By Tore Tennøe, director of The Norwegian Board of Technology
A Norwegian version of this entry was published in Dagens Næringsliv may 19. 2014.
The concept «intimate technology» will perhaps be associated with sex shops. But there is far more at stake: Digital technology and sensors are not only finding their way into our bodies, they are also between us, around us and becoming just like us.
That computer chips are on their way into our bodies is not in itself a reason to panic. I believe most people will prefer having their colon examined by swallowing a smart pill equipped with a tiny HD-camera as a less painful alternative to traditional endoscopy.

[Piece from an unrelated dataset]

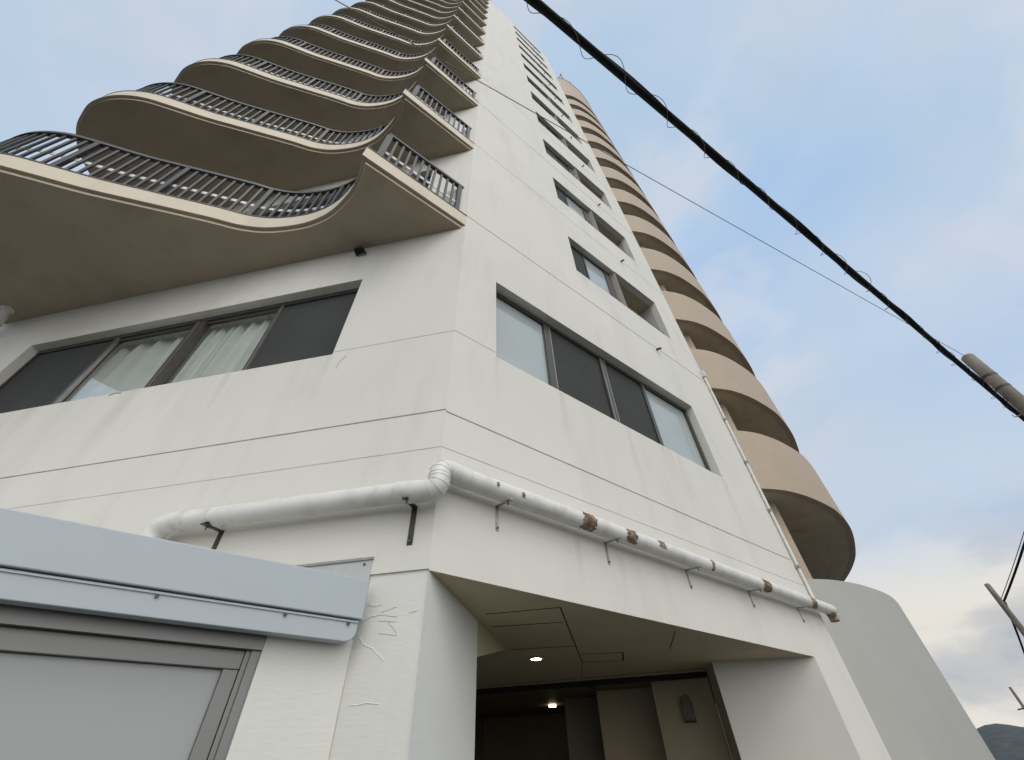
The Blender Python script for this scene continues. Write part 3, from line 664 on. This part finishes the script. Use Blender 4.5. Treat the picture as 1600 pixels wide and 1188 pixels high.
rust(1.36, 0.17, -100, 62, 2); rust(1.90, 0.15, -80, 50, 3); rust(2.34, 0.11, -25, 42, 4); rust(0.64, 0.03, -25, 12, 6); rust(0.40, 0.02, -15, 20, 7)
rust(3.18, 0.06, -60, 40, 8); rust(4.28, 0.20, -85, 55, 9); rust(5.46, 0.16, -85, 45, 10)
def bracket(F, t, z, top, dark, foot):
    hb = 0.019 if dark else 0.013; mb = MB(); m = MT['steel_dark'] if dark else MT['steel']
    mb.fbox(F, t-hb, t+hb, 0.001, 0.006, foot, z-0.055)
    # arm from the wall strap out under the pipe
    a, b = 0.006, 0.185
    mb.box8([F(t-hb, a, z-0.065), F(t+hb, a, z-0.065), F(t+hb, b, z-r-0.012), F(t-hb, b, z-r-0.012),
             F(t-hb, a, z-0.058), F(t+hb, a, z-0.058), F(t+hb, b, z-r-0.004), F(t-hb, b, z-r-0.004)])
    # clamp band round the outside of the pipe
    seg = 10; vs = []
    for i in range(seg+1):
        an = rad(-112+62*i/seg)
        for ww in (-hb, hb):
            for rr_ in (r+0.003, r+0.007): vs.append(F(t+ww, 0.112+rr_*math.cos(an), z+rr_*math.sin(an)))
    fs = []
    for i in range(seg):
        o = i*4; q = o+4; fs += [(o, o+1, q+1, q), (o+1, o+3, q+3, q+1), (o+3, o+2, q+2, q+3), (o+2, o, q, q+2)]
    if dark: mb.add(vs, fs)
    b_ = mb.build('bracket', m, DP)
    sm = MB(); sm.tube([F(t, 0.006, foot+0.022), F(t, 0.016, foot+0.022)], 0.008, 10); sm.build('bolt', MT['screw'], b_)
    sm = MB(); sm.tube([F(t, 0.14, z-r-0.035), F(t, 0.14, z-r+0.0)], 0.006, 8); sm.build('nut', MT['screw'], b_)
bracket(LP, 0.15, ZL, 0, True, 1.11); bracket(LP, 1.64, ZL, 0, True, 1.11)
for t in (0.52, 1.72, 2.92, 4.12, 5.31): bracket(RP, t, ZRr-0.005*t, 0, False, 1.315)

# ------------------------------------------------------------------ small fixtures
cd = empty('conduit', tuple(RP(5.93, 0.02, 1.6)), 'thin white conduit clipped to the right edge of the tower wall', 'conduit')
mb = MB(); mb.tube([RP(5.93, 0.03, 1.66), RP(5.93, 0.03, 5.9), RP(5.93, 0.03, 6.05)], 0.022, 12); mb.build('pipe', MT['pipe'], cd, smooth=50)
mb = MB(); mb.fbox(RP, 5.89, 5.97, 0.001, 0.07, 5.98, 6.15); mb.build('cap', MT['pipe'], cd, bevel=0.008)
for z in (2.11, 2.99, 3.89, 4.85): mb = MB(); mb.fbox(RP, 5.895, 5.965, 0.001, 0.056, z-0.018, z+0.018); mb.build('clip', MT['steel'], cd)
mb = MB(); mb.tube(smooth_path([LP(7.30, 0.22, 5.52), LP(7.30, 0.22, 5.44), LP(7.42, 0.12, 5.3), LP(7.46, 0.11, 3.0)], 0.1, 5), 0.055, 16)
tag(mb.build('downpipe', MT['pipe'], None, smooth=50), 'short white downpipe leaving the soffit of the lowest wavy balcony at far left', 'downpipe')
mb = MB(); mb.tube([LP(7.30, 0.22, 5.47), LP(7.30, 0.22, 5.499)], 0.085, 16)
o_ = mb.build('collar', MT['pipe'], bpy.data.objects['downpipe'], smooth=50)

# faint run-off stains under sills and outlets (dirt lying on the paint)
def stain_mat():
    m = bpy.data.materials.new('run_off_stain'); m.use_nodes = True; n = m.node_tree.nodes; l = m.node_tree.links
    b = n['Principled BSDF']; b.inputs['Base Color'].default_value = (0.33, 0.28, 0.20, 1); b.inputs['Roughness'].default_value = 0.8
    t = n.new('ShaderNodeTexCoord'); mp = n.new('ShaderNodeMapping'); mp.inputs['Scale'].default_value = (9, 9, 0.9); l.new(t.outputs['Object'], mp.inputs[0])
    ns = n.new('ShaderNodeTexNoise'); ns.inputs['Scale'].default_value = 1.6; ns.inputs['Detail'].default_value = 7; l.new(mp.outputs[0], ns.inputs['Vector'])
    uv = n.new('ShaderNodeUVMap'); sx = n.new('ShaderNodeSeparateXYZ'); l.new(uv.outputs[0], sx.inputs[0])
    def mm(op, a, b_):
        q = n.new('ShaderNodeMath'); q.operation = op
        for k, v in enumerate((a, b_)):
            if hasattr(v, 'is_output'): l.new(v, q.inputs[k])
            else: q.inputs[k].default_value = v
        return q.outputs[0]
    ux = sx.outputs[0]; uy = sx.outputs[1]
    edge = mm('MULTIPLY', mm('MULTIPLY', ux, mm('SUBTRACT', 1.0, ux)), 4.0)
    fall = mm('POWER', uy, 1.2)
    nz = mm('MULTIPLY', mm('SUBTRACT', ns.outputs['Fac'], 0.30), 2.2)
    al = mm('MULTIPLY', mm('MULTIPLY', edge, fall), mm('MULTIPLY', nz, 0.16)); al.node.use_clamp = True
    l.new(al, b.inputs['Alpha']); return m
MT['stain'] = stain_mat()
def stain(F, t0, t1, z0, z1):
    q = MB(); q.quad(F(t0, 0.0012, z0), F(t1, 0.0012, z0), F(t1, 0.0012, z1), F(t0, 0.0012, z1)); o = q.build('water_stain', MT['stain'], B)
    uvl = o.data.uv_layers.new(name='UVMap'); zz = [v.co.z for v in o.data.vertices]; zl, zh = min(zz), max(zz)
    base = F(t0, 0, 0); dr = (F(t1, 0, 0)-base); ln = dr.length; off = parent_loc(B)
    for lp in o.data.loops:
        v = o.data.vertices[lp.vertex_index].co; uvl.data[lp.index].uv = (((v+off)-base).dot(dr)/ln/ln, (v.z-zl)/(zh-zl))
for t, wd, zt_, ln in ((2.58, .16, 3.19, 1.5), (4.72, .22, 3.18, 1.5), (1.45, .12, 3.19, 0.8), (3.6, .1, 3.19, 0.9), (0.53, .08, 3.19, 0.7), (3.35, .3, 3.19, .6)): stain(RP, t-wd/2, t+wd/2, zt_-ln, zt_)
for k in range(5):
    stain(RP, 4.86, 5.22, 5.87+FLOOR*k if k else 5.2, 6.71+FLOOR*k); stain(RP, 4.24, 4.36, 5.0+FLOOR*k, 5.76+FLOOR*k); stain(RP, 2.3, 2.75, 5.95+FLOOR*k, 6.71+FLOOR*k)
for t, wd, ln in ((1.35, .14, .9), (2.5, .12, .8), (3.7, .3, 1.0), (5.0, .2, .8)): stain(LP, t-wd/2, t+wd/2, 3.21-ln, 3.21)
stain(LP, 1.35, 1.62, 4.75, 5.22)
for t, wd in ((1.36, .10), (1.90, .12), (4.28, .14), (5.46, .16)): stain(RP, t-wd/2, t+wd/2, 0.98, 1.46)

# cracks and lifted flakes in the paint beside the annex
def crack(pts, F=LP, d=-0.012, w_=0.0011, m='crack'):
    rnd = random.Random(len(pts)*7+int(pts[0][0]*1000)); P = []
    for i in range(len(pts)-1):
        (a, b), (c_, e) = pts[i], pts[i+1]
        for k in range(5): u = k/5; P.append((a+(c_-a)*u+rnd.uniform(-.003, .003), b+(e-b)*u+rnd.uniform(-.003, .003)))
    P.append(pts[-1]); mb.tube([F(t, d+0.001, z) for t, z in P], w_, 5)
mb = MB(); crack([(0.39, 0.685), (0.33, 0.71), (0.27, 0.715), (0.17, 0.70)]); crack([(0.28, 0.73), (0.24, 0.735), (0.18, 0.752)]); crack([(0.28, 0.685), (0.22, 0.677), (0.17, 0.672)])
crack([(0.22, 0.675), (0.18, 0.64), (0.15, 0.60)]); crack([(0.27, 0.62), (0.2, 0.61), (0.16, 0.60)], w_=0.0010); crack([(0.1, 0.715), (0.05, 0.72)]); crack([(0.37, 0.775), (0.33, 0.765), (0.28, 0.77)], w_=0.001)
crack([(1.14, 3.16), (1.19, 3.08), (1.20, 2.98)], LP, 0, 0.003)
crack([(3.98, 3.195), (3.90, 3.215), (3.82, 3.20)], LP, 0, 0.006)
mb.build('paint_cracks', MT['crack'], B)
for pts_, w2 in (([(0.38, 0.61), (0.35, 0.575), (0.29, 0.55), (0.25, 0.52), (0.21, 0.49)], 0.0024), ([(0.36, 0.298), (0.28, 0.305), (0.2, 0.30)], 0.0022)):
    mb = MB(); crack(pts_, w_=w2); mb.build('paint_flake', MT['flake'], B)


# ------------------------------------------------------------------ overhead cable, thin wire, poles
def azp(D, az, z): return V(D*math.sin(rad(az)), D*math.cos(rad(az)), z+EYE)
def pole(D, az, ztop, r0, r1, name, label, group):
    p = azp(D, az, 0); e = empty(name, (p.x, p.y, 0), label, 'utility pole', group)
    zt = ztop+EYE; mb = MB(); n = 14
    mb.tube([V(p.x, p.y, -0.5+(zt+0.5)*i/n) for i in range(n+1)]+[V(p.x, p.y, zt+r1*0.35)], [r0+(r1-r0)*i/n for i in range(n+1)]+[r1*0.72], 20)
    mb.build('shaft', MT['concrete'], e, smooth=50); return e, p, zt
e1_, p1, zt1 = pole(12.0, 57.15, 6.42, 0.17, 0.112, 'utility_pole', 'nearest concrete utility pole, at the right edge beside the thick cable', 'utility poles along the road')
for zz in (0.62, 0.95, 1.9):
    mb = MB(); mb.tube([V(p1.x, p1.y, zt1-zz), V(p1.x, p1.y, zt1-zz+0.05)], 0.121+0.003*zz, 20); mb.build('pole_band', MT['steel_dark'], e1_, smooth=50)
for zz, a in ((0.55, 2.4), (1.55, 2.4), (1.05, 0.3)):
    dv = V(math.cos(a), math.sin(a), 0); mb = MB(); q = V(p1.x, p1.y, zt1-zz)
    mb.tube([q+dv*0.10, q+dv*0.24, q+dv*0.24+V(0, 0, 0.05)], 0.010, 8); mb.build('step_bolt', MT['steel'], e1_)
e2_, p2, zt2 = pole(33.0, 45.85, 6.42, 0.17, 0.115, 'utility_pole', 'middle distance utility pole tilting above the rounded podium wall', 'utility poles along the road')
mb = MB(); q = V(p2.x, p2.y, zt2-0.75); mb.tube([q, q+V(0.35, 0.1, 0.02)], 0.03, 8); mb.build('insulator_arm', MT['steel_dark'], e2_)
e3_, p3, zt3 = pole(75.0, 42.75, 5.45, 0.19, 0.12, 'utility_pole', 'farthest utility pole, small, just above the wooded hill', 'utility poles along the road')
mb = MB(); q = V(p3.x, p3.y, zt3-1.7); mb.tube([q-V(0.5, -0.3, 0.1), q+V(1.5, -0.9, 0.3)], 0.06, 8); mb.build('insulator_arm', MT['steel_dark'], e3_)

cA = V(10.976, 7.293, 6.860); cB = V(0.343, 0.323, 6.880)
dcb = (cB-cA).normalized(); L0 = (cB-cA).length
start = cA-dcb*3.0; end = cB+dcb*6.0
CB = empty('overhead_cable', tuple(start), 'thick black bundled overhead cable crossing the sky diagonally', 'cable')
side = dcb.cross(V(0, 0, 1)).normalized(); upv = side.cross(dcb).normalized()
if upv.z < 0: upv = -upv
NS = 160; tot = (end-start).length
def cpt(u): return start+(end-start)*u
mb = MB(); mb.tube([cpt(i/40)+upv*0.016*math.sin(i*0.9) for i in range(41)], 0.040, 14); mb.build('main_cable', MT['cable'], CB, smooth=60)
mb = MB(); mb.tube([cpt(i/NS)+(upv*math.cos(i*0.28)+side*math.sin(i*0.28))*0.031 for i in range(NS+1)], 0.022, 10); mb.build('wrapped_cable', MT['cable'], CB, smooth=60)
mb = MB(); mb.tube([cpt(i/60)+upv*(0.058+0.010*math.sin(i*0.7)) for i in range(61)], 0.007, 8); mb.build('messenger_wire', MT['wire'], CB, smooth=60)
rnd = random.Random(11); mb = MB(); pts = []
n = 900
for i in range(n+1):
    u = i/n; a = u*tot/0.62*2*math.pi; rr_ = 0.048+0.050*max(0, math.sin(u*97+math.sin(u*61)*2.4))**2
    pts.append(cpt(u)+(upv*math.cos(a)+side*math.sin(a))*rr_)
mb.tube(pts, 0.0035, 6); mb.build('lashing_wire', MT['wire'], CB, smooth=60)

wa = V(p1.x, p1.y, zt1-0.02); wb = V(-1.70, 0.30, 6.0+EYE); wdir = (wb-wa); wend = wa+wdir*1.9
mb = MB(); mb.tube([wa+(wend-wa)*(i/40)-V(0, 0, 0.05*math.sin(math.pi*i/40)) for i in range(41)], 0.0050, 8)
tag(mb.build('overhead_wire', MT['wire'], None, smooth=60), 'thin grey wire running from the near pole across the tower front', 'wire')
def hang(a, b, sag, r_, name, label, group=None, bulge=V(0, 0, 0)):
    mb = MB(); mb.tube([a+(b-a)*(i/30)-V(0, 0, sag*4*(i/30)*(1-i/30))+bulge*4*(i/30)*(1-i/30) for i in range(31)], r_, 8)
    return tag(mb.build(name, MT['cable'], None, smooth=60), label, 'cable', group)
hang(V(16.734, 6.918, 11.711), V(p2.x+0.3, p2.y+0.1, 5.67+EYE), 0.3, 0.042, 'service_cable', 'black cable sagging into the middle distance pole from above right')
hang(V(17.601, 6.606, 12.754), V(p2.x+0.25, p2.y+0.1, 5.78+EYE), 0.3, 0.014, 'guy_wire', 'thin wire beside the black cable at the right edge')
hang(V(p2.x+0.3, p2.y+0.1, 5.6+EYE), V(p3.x+0.8, p3.y-0.4, zt3-1.6), 0.75, 0.05, 'service_cable', 'black cable between the middle and the farthest pole', None)

# roof antenna on the rounded wing
zt = ZR+FLOOR*12+6.9
an = empty('roof_antenna', (6.75, 9.6, zt), 'thin metal mast with stays on top of the rounded beige wing', 'antenna')
b0 = V(6.75, 9.6, zt)
mb = MB(); mb.tube([b0, b0+V(0, 0, 6.0)], 0.05, 8); mb.build('mast', MT['wire'], an)
mb = MB(); mb.tube([b0+V(0, 0, 5.8), b0+V(-1.5, 0.1, 0)], 0.03, 6); mb.tube([b0+V(0, 0, 5.8), b0+V(-0.8, 1.5, 0)], 0.02, 6); mb.build('stay', MT['wire'], an)
mb = MB(); mb.tube([b0+V(0.9, 0.5, 0), b0+V(0.9, 0.5, 5.0)], 0.025, 6); mb.tube([b0+V(-1.6, 0.0, 1.2), b0+V(1.1, 0.6, 1.2)], 0.03, 6); mb.build('roof_rail', MT['wire'], an)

But the technology also comes close to us in other ways. 2014 has already been declared the year when intimate technology will have its breakthrough – through health-apps, smart watches and Google Glass. If we are to believe the rumors, Apple will shortly integrate sensors and apps for a string of bodily functions such as pulse, EKG, sleep patterns and blood values in their iWatch.

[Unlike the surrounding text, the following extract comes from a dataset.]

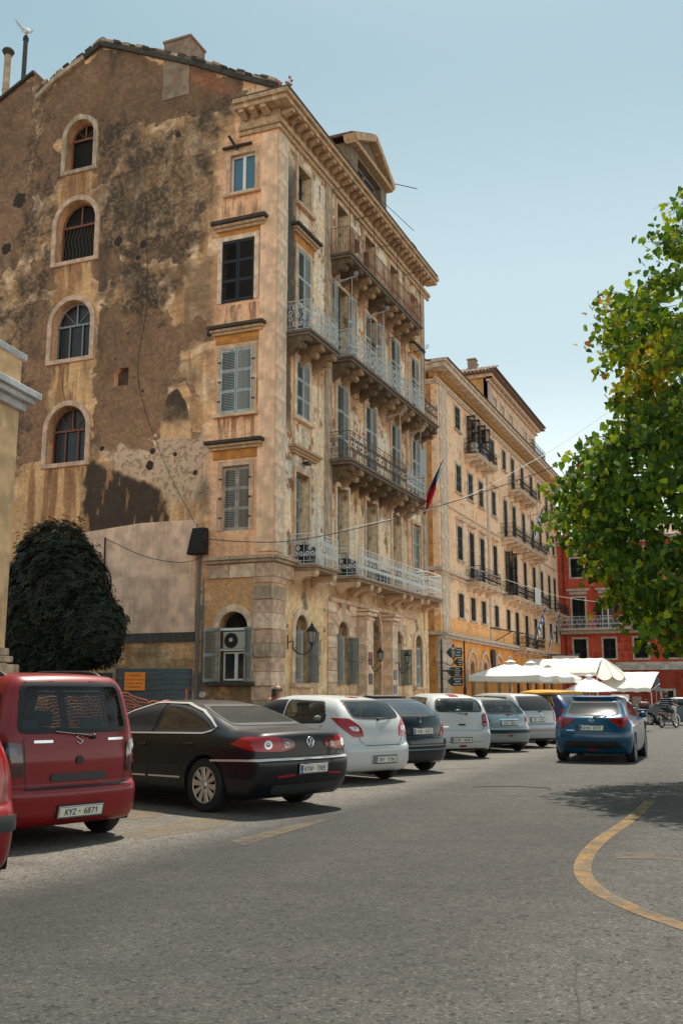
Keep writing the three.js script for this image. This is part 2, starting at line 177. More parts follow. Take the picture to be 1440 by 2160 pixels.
const ironWhiteM = M(.85, .86, .83, .7), ironGreyM = M(.66, .68, .66, .75), ironRustM = M(.30, .125, .075, .85), ironDarkM = M(.045, .04, .037, .7), ironBlackM = M(.014, .016, .016, .6), ironBrownM = M(.16, .115, .085, .85), paneM = glassM(), dustPaneM = M(.02, .02, .021, .38), paneBlueM = glassM(.02, .035, .045), curtainM = M(.10, .21, .30, .9), darkRoomM = M(.012, .011, .01, .95), tileM = M(.36, .22, .15, .9, { tile: .8, bump: .02 }), tileDarkM = M(.22, .16, .125, .95, { tile: .8, bump: .03 });
// ---------------------------------------------------------------- facade pieces
const leafCache = {};
function leaf(w, h, rails = 3) {                                    // a louvred shutter leaf, hinged at x = 0
  const k = [w.toFixed(2), h.toFixed(2), rails].join(); if (leafCache[k]) return leafCache[k];
  const f = [box(0, .055, 0, h, -.02, .02), box(w - .055, w, 0, h, -.02, .02)], l = [], ys = []; for (let i = 0; i <= rails; i++) ys.push(lerp(.06, h - .06, i / rails)); for (const y of ys) f.push(box(.055, w - .055, y - .05, y + .05, -.018, .018));
  const sl = box(.05, w - .05, -.004, .004, -.028, .028); sl.rotateX(.75); for (let i = 0; i < rails; i++) { const n = Math.floor((ys[i + 1] - ys[i] - .1) / .055); for (let q = 0; q < n; q++) l.push(mv(sl.clone(), 0, ys[i] + .05 + (q + .5) * (ys[i + 1] - ys[i] - .1) / n, 0)); }
  return leafCache[k] = [merge(f), merge(l)];
}
const AT = (fr, u, y, n) => fr === 'f' ? [n, y, -u] : [u, y, n], TURN = fr => fr === 'f' ? PI / 2 : 0;
const onWall = (name, geo, mat, root, fr, opt = {}) => { const g = Array.isArray(geo) ? merge(geo) : geo; if (opt.uv !== false) metres(g); return part(name, g, mat, root, { ...opt, at: AT(fr, 0, 0, 0), turn: TURN(fr) }); };
function shutter(root, fr, u, y, n, w, h, mat, swing = 0, hinge = 'l', rails = 3, label) {
  const [a, b] = leaf(w, h, rails), s = part('shutter', a, mat, root, { at: AT(fr, u, y, n), turn: TURN(fr) + (hinge === 'l' ? -swing : swing + PI) , label }); if (hinge === 'r') { s.rotation.y = TURN(fr) + swing + PI; }
  part('louvres', b, mat, s, { stuff: true }); return s;
}
function sash(root, fr, u0, u1, y0, y1, n, mat, glass, opt = {}) {  // a two-leaf glazed window in its opening
  const c = (u0 + u1) / 2, t = .055, rows = opt.rows ?? 1, g = [box(u0, u0 + t, y0, y1, n - .06, n), box(u1 - t, u1, y0, y1, n - .06, n), box(u0 + t, u1 - t, y0, y0 + t, n - .06, n), box(u0 + t, u1 - t, y1 - t, y1, n - .06, n), box(c - t, c + t, y0 + t, y1 - t, n - .05, n + .012)];
  for (let i = 1; i < rows; i++) for (const [a, b] of [[u0 + t, c - t], [c + t, u1 - t]]) g.push(box(a, b, lerp(y0, y1, i / rows) - .02, lerp(y0, y1, i / rows) + .02, n - .045, n - .005));
  const w = onWall('window', g, mat, root, fr, { label: opt.label }); for (const [a, b] of [[u0 + t, c - t], [c + t, u1 - t]]) part('pane', box(a, b, y0 + t, y1 - t, n - .04, n - .03), glass, w); if (opt.curtain) { const pts = []; for (let i = 0; i <= 40; i++) pts.push([lerp(u0 + t, u1 - t, i / 40), .02 * Math.sin(i * 1.25)]); const cg = []; for (let i = 0; i < 40; i++) cg.push(geoFrom([pts[i][0], y0 + t, n - .1 + pts[i][1], pts[i + 1][0], y0 + t, n - .1 + pts[i + 1][1], pts[i + 1][0], y1 - t, n - .1 + pts[i + 1][1], pts[i][0], y1 - t, n - .1 + pts[i][1]], null, [0, 1, 2, 0, 2, 3])); part('curtain', cg, opt.curtain, w); }
  return w;
}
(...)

This comes in addition to all the other things data from smart phones can tell us – such as who our best friends really are, our bad and good habits, our patterns of movement and what we are thinking about.
FaceValue is an example of a new technology for recognizing emotions. By analyzing 43 points in the face, the computer program is able to quickly and precisely read which emotions we experience when watching a commercial – or during a job interview. University of Stanford, in the heart of Silicon Valley, has started its own “persuasive technology lab”. Characteristically, persuasion of people by the use of computers has become its own discipline: Captology.
During the last decade the Internet has become a layer between us and other people. Social media such as Facebook and Instagram make it possible to be in constant contact with whomever we want, anywhere we might be. The whole point of Facebook is in a sense to expand the “sphere of intimacy”: We are being rewarded for using intimate capital in form of personal information to get attention from a steadily increasing circle of “friends”. Thus we are inviting the world’s largest corporations into our sphere of intimacy, which so far has been reserved for partners, family members and close friends.
What makes the operating system Samantha so hard to resist in the movie «Her» is the artificial intelligence and the machines’ ability to learn (in addition to being equipped with Scarlett Johansson’s voice). The technology is becoming more and more like us. It can make complicated judgments which we until recently believed only human beings to able to make, such as the self-driving google car, the Jeopardy winning computer Watson, or military drones which by themselves can find targets and potentially make the decision to attack. Even emotions can be given digital support. Today we already have apps for comforting babies and preventing arguments, or care robots such as the seal cub Paro, which is used to help people suffering from dementia.
Is this important? In a recent policy-report the Dutch Rathenau-institute claimed that politicians are heavily underestimating the force of this development. The distance between the technology and us is disappearing. While technology traditionally has been used to control our physical surroundings it is now directed inward, towards body, personality and soul.
Google Glass is not just another gadget, but an integration of technology and human being, with potentially huge consequences. So far, we have allowed the technology developers to get the upper hand – the machines know a lot about us, but we know almost nothing about the algorithms or business models that form their basis.
Technology with intimate knowledge of our habits, emotions and behavior patterns provides the possibility for manipulation and is fundamentally about what kind of society we want. During the 1990’s the ground rules for use of bio-technology were intensely debated. Now the time has come to do the same for intimate technology. These questions can be a good start:
- Who should own the data about us?
- Should there be a right not to know – and not be measured, analyzed and coached?
- Should real human beings have a monopoly on love, parenting, care and murder?